For the Tigers, it's about winning now, and not about what they gave up

Jacob Turner pitched well for the Tigers on Sunday, so well that a rival scout who watched the game said Monday, "If I were them, I would not trade him."

A few hours later, the Tigers did trade Turner, and they traded Rob Brantly, as well.

Such is life when you're all-in. You go ahead and trade away 21-year-old pitchers with plenty of ability, and 23-year-old catchers, too.

You make deals like the one the Tigers made Monday, the one that brought them Anibal Sanchez and Omar Infante from the Marlins, and you don't look back.

"Good trade for the Tigers," another scout said, immediately after the deal became known.

Good trade, because instead of complaining about the high prices on the trade market, Tigers general manager Dave Dombrowski paid up and addressed his team's two biggest needs.

"We gave up a lot -- we know that," Dombrowski told reporters on a Tigers conference call.

One thing fans should love about Dombrowski: While some rival GMs complain about the high prices on the trade market, he's not afraid to give up prospects to get players he wants.

He answered a yearlong concern at second base by reacquiring Infante, who the Tigers never should have traded away (to the Cubs for Jacque Jones) in the first place.

He solidified the rotation by adding Sanchez, whose ERA over his seven big-league seasons (3.75) is better than Matt Garza's (3.84, and yes, I understand that Garza pitched several of those seasons in the American League East).

Sanchez isn't as exciting an addition to the starting rotation as, say, James Shields would have been, or as Cole Hamels would have been. But there's no guarantee the Tigers could have gotten someone like that.

And if Doug Fister, Max Scherzer and Rick Porcello (or even two of those three) pitch as well as they have for the last week, the Tigers don't need an exciting addition.

Really, the Tigers made their exciting additions prior to this, when they signed Prince Fielder over the winter, when they drafted Justin Verlander in 2004, and when they made a much bigger trade with the Marlins to acquire Miguel Cabrera 4 1/2 years.

In that Cabrera trade, you may remember, the Tigers sent the Marlins two prospects so hot that people were saying, "I would not trade them." Neither Cameron Maybin nor Andrew Miller has yet justified that hype.

The Tigers were committed to signing Cabrera long-term, and they did, so that deal wasn't exactly like this one. It wasn't about all-in.
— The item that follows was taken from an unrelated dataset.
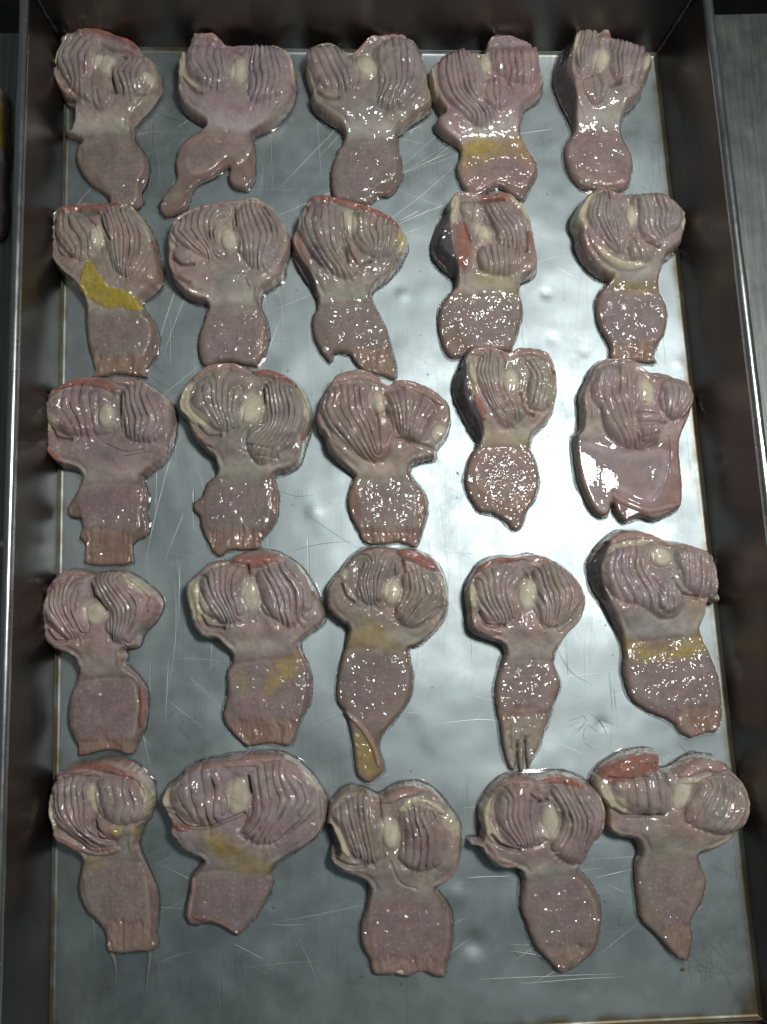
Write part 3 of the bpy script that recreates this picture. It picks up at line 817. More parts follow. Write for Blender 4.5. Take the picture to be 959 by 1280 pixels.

Sanchez is 28 years old, and is a free agent after this year. Infante is 30, with one more year remaining on his contract after this one.

But the Tigers are worried about 2012, not about 2014 or 2015. They're trying to win, and they're trying to win now, and this trade makes it at least marginally more likely that they'll be able to do that.

It's interesting that the Marlins were supposed to be an "all-in" team this year, too. They've come to realize that their own all-in mix didn't work at all, that they simply weren't going to win with this group.

There will no doubt be more trades to come. Perhaps they'll deal Josh Johnson (the Red Sox had a scout watching his start Monday night). Perhaps they'll deal Hanley Ramirez.

Meanwhile, they'll hope that Jacob Turner becomes as good as that scout I talked to today thinks he'll be.

The Tigers can't worry about that. They won't worry about.

If Sanchez and Infante help them win, it won't matter.